I did try moving the slider to make magic more balanced but to do that you end up just tickling even basic enemies with melee. But I digress. My recommendation is to just play and experiment, look for more general tips like good gear, (custom) spells, etc. and just feel out how the balance is for you as you progress and learn. Everyone plays differently which is why questions like this will have polar opposite answers from comment to comment. And most importantly; everyone's first playthrough is always a complete mess. So don't sweat it. ;)
(edit; fixed typo)
Yeah and this problem has nothing to do with your attributes but instead your combat skills and gear.
You need to level to get most good gear, and if you have low endurance and willpower, your health, magicka, and stamina will suffer for it. Since Stamina effects melee damage and you need magicka fo spells, even if your armor can make up for your lower health your damage output due to low stamina or magicka would make the game far harder than it need to be than if you had leveled better. I do agree that skills are more important than stats, but you still are going to want to take consideration to level more efficiently.
Yeah the factors are combat skills or gear, or both. The attributes are frankly irrelevant to the difficulty because of how little they do. Like strength is nice for carry weight, but the damage strength contributes to is so little you won't ever notice.

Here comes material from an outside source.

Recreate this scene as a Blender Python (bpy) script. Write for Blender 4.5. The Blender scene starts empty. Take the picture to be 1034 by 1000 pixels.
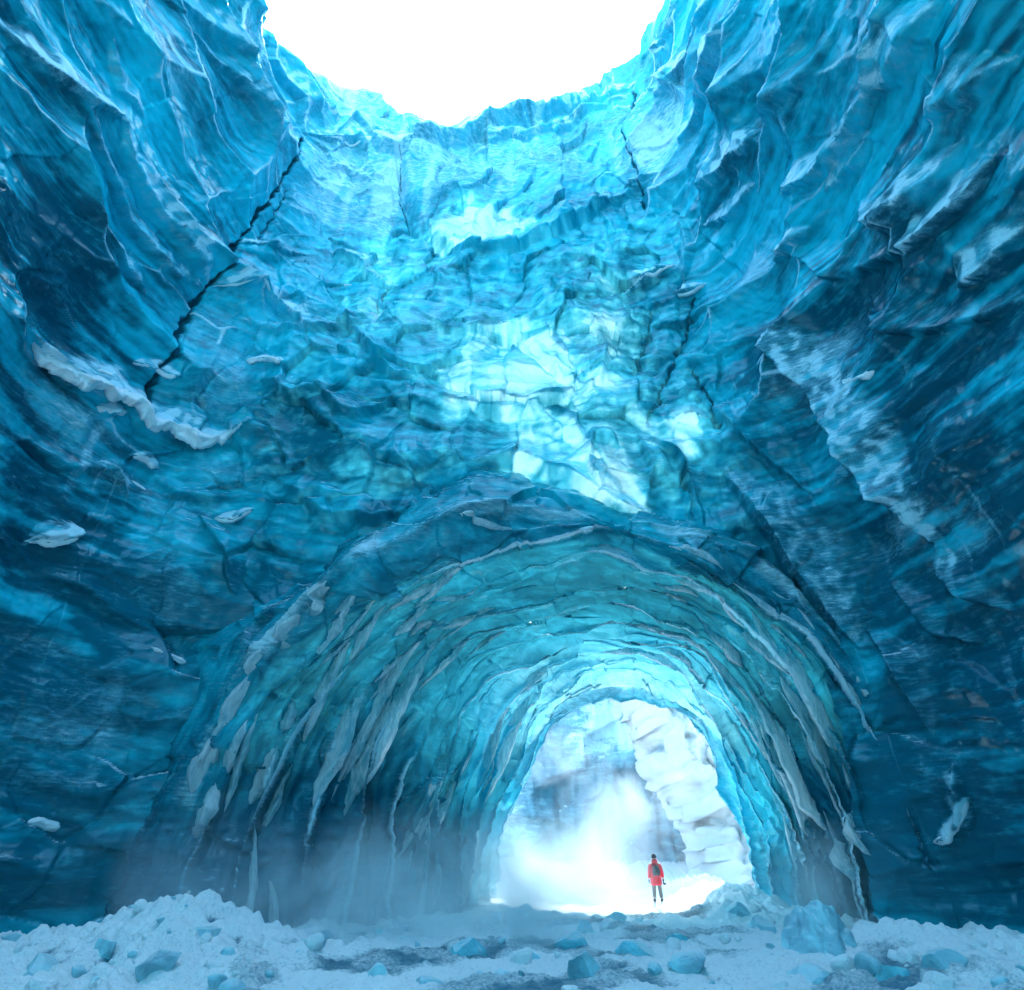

Some of them contribute a lot to your performance. Intelligence and willpower can be quite important for combat, as is endurance. Even strength, while not very important for direct offense still has good utility in the form of more carry weight making you noticably faster between the low and high end of it. Give me nothing but 100 int/will/end, journeyman restoration and alteration, and expert conjuration, and I am already unstoppable. No other skills required, but god have mercy on me if I don't have my large magicka pool and magicka regen to support those spells. x'D
I was doing high level oblivion gates with just that, around 40 block/blade, and an enchanted dagger. Literally everything else on me, attributes (str/spd/agi) and every not previously mentioned skill, ranged from sucks to average. Not to say that skills aren't indispensible as long as you keep up with the few that you use for your playstyle, but even with moderate investment there I already had the game beat. I got that OP just off those two attributes being maxed early and having at least average magical proficiency to work with.
(semi-off topic)
In fact at late-game you need intelligence and willpower provided you want to graduate from casting fireballs to doing the videogame equivalent of dropping nukes in densely populated areas. With all my buffs (which require a base 400 magicka to even get the train going) I can chaincast 400 magicka spells and regenerate magicka quicker than I spend it. A rate of approximately 1500 magicka regenerated per 7 seconds when fully juiced up. Do you absolutely need it, surely not. But daaaaamn is it powerful. Ridiculously, world-endingly so. That's the power of attributes my friend. ^^
(back on topic)
Point being; yes attributes can be a factor just as skills are and we don't know enough about his character, playstyle, or his specific problems to say anything conclusively other than that he is hitting a wall. He will know better where his current flaws lie than we do and it may very well be a bit of everything.